As anticipated in our note yesterday, the US Treasury has stepped in to backstop the financial system, ring-fencing depositors at SVB and Signature Bank under the FDIC’s ‘systemic risk exception’ rules while leaving debtholders and shareholders exposed to losses. Both SVB and Signature Bank will be wound up with shareholders and “certain unsecured debtholders” facing losses, while depositors will receive all of their deposits with any deposit shortfall funded by the FDIC’s Deposit Insurance Fund, which had a balance of USD 125bn as of end-2022. The US Treasury noted that any shortfall in the FDIC’s Deposit Insurance Fund would be made up for by a “special assessment on banks” ensuring that taxpayers are not funding a bank bailout. In addition to being able to access the Federal Reserve’s discount window, the Federal Reserve has created another alphabet soup program, the Bank Term Funding Program (BTFP), which will offer banks, savings associations, credit unions and other eligible depository institutions access to funding for up to 12-months in exchange for US Treasuries, Mortgage Backed Securities and other qualifying assets used as collateral. The Federal Reserve will allow banks to post this collateral at par, ensuring the institution will not have to crystalise any mark-to-market loss, but loans made under the repo facility will be made with “recourse beyond the pledged collateral to the eligible borrower” ensuring any mark-to-market loss ultimately resides with the financial institution. The BTFP is under-written by USD 25bn from the US Treasury’s Exchange Stabilisation Fund, which currently stands at USD 38bn.
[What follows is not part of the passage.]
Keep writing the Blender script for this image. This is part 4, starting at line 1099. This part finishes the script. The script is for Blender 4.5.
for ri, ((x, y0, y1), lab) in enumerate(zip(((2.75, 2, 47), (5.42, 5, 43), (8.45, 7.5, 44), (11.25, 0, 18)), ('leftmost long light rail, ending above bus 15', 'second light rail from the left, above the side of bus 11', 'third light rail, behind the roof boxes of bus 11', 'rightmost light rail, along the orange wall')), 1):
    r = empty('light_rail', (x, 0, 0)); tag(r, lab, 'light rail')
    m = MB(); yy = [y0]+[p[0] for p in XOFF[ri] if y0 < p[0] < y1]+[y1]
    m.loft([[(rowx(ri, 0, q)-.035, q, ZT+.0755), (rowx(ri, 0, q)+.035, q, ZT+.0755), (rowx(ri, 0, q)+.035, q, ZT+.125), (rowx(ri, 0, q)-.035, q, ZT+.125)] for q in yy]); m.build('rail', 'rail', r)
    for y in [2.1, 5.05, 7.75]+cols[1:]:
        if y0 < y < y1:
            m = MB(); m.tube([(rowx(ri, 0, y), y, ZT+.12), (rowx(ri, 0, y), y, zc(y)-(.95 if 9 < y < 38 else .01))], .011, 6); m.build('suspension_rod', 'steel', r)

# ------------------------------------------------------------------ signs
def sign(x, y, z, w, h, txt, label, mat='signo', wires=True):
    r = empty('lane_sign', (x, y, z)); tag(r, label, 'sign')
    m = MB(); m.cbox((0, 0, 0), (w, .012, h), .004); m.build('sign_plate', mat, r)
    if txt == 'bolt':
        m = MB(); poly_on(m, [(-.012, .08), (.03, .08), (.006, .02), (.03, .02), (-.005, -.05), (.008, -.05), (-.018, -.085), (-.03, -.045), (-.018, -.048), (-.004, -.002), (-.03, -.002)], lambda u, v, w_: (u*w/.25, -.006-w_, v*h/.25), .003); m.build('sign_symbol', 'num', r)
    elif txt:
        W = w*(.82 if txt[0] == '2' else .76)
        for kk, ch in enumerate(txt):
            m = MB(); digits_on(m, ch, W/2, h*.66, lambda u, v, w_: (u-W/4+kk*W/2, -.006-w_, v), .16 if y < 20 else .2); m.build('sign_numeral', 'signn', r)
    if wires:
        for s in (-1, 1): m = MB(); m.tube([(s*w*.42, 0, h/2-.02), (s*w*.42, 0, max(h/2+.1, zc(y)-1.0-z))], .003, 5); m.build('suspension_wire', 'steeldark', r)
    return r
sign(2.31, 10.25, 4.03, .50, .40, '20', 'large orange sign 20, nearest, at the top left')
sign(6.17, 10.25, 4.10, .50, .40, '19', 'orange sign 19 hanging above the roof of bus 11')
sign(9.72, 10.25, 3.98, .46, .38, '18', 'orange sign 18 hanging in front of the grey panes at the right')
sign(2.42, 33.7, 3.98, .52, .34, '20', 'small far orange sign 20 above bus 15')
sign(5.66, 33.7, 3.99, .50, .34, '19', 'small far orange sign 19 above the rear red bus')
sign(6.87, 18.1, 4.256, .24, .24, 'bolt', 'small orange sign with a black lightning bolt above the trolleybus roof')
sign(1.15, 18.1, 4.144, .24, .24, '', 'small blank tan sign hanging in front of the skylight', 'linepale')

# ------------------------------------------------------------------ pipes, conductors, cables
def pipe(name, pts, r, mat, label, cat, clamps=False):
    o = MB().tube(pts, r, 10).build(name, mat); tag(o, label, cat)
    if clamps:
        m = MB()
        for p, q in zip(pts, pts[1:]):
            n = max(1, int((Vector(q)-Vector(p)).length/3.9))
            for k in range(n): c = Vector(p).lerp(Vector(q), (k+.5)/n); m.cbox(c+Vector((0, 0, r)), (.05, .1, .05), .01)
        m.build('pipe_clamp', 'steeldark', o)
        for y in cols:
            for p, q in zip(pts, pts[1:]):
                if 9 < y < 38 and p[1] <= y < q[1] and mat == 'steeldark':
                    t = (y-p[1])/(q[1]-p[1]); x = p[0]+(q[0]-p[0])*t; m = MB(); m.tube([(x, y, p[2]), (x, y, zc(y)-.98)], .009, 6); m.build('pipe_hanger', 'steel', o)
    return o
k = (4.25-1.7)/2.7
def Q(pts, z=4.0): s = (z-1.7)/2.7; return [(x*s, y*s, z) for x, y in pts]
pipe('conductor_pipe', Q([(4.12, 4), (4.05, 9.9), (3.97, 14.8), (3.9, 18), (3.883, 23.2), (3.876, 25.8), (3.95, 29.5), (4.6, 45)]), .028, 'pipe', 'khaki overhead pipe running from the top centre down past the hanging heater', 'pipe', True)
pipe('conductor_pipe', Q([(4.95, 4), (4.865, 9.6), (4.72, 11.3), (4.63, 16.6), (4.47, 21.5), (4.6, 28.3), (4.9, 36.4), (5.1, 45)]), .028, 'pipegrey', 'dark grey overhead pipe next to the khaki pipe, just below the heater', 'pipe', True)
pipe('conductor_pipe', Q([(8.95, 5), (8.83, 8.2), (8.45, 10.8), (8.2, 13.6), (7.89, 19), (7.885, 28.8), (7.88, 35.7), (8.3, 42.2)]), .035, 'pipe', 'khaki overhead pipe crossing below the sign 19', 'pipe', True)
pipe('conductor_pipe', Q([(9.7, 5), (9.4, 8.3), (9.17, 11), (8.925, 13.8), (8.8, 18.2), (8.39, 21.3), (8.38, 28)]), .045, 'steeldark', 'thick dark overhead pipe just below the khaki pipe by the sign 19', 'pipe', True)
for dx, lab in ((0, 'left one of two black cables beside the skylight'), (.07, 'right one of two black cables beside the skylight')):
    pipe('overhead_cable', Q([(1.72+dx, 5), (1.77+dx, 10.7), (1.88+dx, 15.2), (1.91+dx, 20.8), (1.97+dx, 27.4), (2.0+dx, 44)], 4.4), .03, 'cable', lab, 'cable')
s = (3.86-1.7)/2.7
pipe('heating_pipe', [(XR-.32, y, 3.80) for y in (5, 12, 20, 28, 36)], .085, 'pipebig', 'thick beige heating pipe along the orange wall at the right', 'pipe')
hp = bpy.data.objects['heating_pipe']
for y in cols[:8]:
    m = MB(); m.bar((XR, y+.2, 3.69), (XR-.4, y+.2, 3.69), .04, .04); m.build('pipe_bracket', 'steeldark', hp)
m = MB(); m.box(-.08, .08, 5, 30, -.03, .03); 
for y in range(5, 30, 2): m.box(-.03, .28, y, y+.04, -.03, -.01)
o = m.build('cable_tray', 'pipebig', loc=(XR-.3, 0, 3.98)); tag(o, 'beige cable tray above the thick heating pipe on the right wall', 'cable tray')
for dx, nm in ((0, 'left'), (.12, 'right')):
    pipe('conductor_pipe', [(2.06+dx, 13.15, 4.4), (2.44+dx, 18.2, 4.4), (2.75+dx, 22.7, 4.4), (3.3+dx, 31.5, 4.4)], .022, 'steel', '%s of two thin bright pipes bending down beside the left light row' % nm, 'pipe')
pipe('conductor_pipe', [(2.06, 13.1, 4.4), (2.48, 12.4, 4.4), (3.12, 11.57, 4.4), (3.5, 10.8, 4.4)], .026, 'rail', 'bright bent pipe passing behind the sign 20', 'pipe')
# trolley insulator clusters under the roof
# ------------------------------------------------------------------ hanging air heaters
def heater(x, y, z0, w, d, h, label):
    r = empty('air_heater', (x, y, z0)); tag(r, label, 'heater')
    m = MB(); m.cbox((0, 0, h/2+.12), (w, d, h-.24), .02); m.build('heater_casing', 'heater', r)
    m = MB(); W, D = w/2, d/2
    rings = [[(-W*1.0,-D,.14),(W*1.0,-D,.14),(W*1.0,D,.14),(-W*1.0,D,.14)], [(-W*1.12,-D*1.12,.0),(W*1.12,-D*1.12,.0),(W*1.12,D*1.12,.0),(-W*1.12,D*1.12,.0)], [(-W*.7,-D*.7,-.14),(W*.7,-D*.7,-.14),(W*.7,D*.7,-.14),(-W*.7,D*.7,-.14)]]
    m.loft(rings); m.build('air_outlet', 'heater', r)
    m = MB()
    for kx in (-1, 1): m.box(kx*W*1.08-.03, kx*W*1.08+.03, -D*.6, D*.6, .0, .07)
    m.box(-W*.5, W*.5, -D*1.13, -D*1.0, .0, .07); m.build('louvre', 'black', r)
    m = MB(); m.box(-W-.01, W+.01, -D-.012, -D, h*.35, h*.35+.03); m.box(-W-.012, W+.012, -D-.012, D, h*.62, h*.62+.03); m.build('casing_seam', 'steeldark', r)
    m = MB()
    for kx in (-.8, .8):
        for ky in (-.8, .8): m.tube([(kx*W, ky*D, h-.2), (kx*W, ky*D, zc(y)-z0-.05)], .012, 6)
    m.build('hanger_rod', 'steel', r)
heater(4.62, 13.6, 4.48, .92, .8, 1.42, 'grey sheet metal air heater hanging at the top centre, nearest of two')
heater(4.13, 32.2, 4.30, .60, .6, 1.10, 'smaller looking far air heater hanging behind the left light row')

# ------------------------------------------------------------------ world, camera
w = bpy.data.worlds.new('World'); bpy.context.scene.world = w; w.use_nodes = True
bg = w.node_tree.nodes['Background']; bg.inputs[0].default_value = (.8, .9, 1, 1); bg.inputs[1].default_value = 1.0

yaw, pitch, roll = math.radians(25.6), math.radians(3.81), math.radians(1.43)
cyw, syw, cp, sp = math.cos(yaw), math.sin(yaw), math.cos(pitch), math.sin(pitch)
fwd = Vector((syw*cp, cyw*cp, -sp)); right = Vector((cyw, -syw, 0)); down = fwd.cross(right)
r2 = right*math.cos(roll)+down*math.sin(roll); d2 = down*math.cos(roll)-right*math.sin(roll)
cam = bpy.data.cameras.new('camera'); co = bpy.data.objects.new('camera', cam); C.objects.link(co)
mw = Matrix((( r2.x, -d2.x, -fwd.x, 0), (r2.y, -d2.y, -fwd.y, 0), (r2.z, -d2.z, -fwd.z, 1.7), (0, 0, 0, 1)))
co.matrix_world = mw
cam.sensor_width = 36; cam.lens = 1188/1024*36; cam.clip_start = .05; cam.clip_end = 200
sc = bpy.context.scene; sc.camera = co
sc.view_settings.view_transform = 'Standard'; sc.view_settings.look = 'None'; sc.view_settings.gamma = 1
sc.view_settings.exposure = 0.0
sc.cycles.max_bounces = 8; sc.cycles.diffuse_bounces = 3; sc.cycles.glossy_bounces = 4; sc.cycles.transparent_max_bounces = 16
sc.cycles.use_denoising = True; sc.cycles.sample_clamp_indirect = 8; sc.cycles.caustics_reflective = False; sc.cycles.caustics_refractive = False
It is our opinion that the ring-fencing of depositors will quell concerns of a bank run while the decision to backstop deposits via FDIC and a potential levy on banks ensures this is not a bank bail-out with bank equity holders (and any subordinated debt holders) still vulnerable to bank risk; hence any rally in bank stock may prove short-lived. On Sunday we argued “we expect liquidity support to be extended by the Fed in some form” and this has proven the case with the Federal Reserve creating the new BTFP, which is in essence a repo facility, with the twist that banks can post collateral at par. While some have recently argued that US banks are holding substantial mark-to-market losses on their US Treasury holdings, we believe this is only part of the story, with the bulk of bank holdings of US Treasury bonds on their bank books synthetically hedged – swapped back into floating or short-dated debt – as part of the bank’s routine asset-liability management. We view the BTFP facility as being largely there to support regional/community banks who are exempt Basel Liquidity Coverage Ratios (LCR’s) and who may have issues accessing liquidity and/or MTM issues on their bond portfolio. Hence, uptake of this facility may be modest and as the Federal Reserve has recourse beyond its pledged collateral we believe the Federal Reserve is well protected.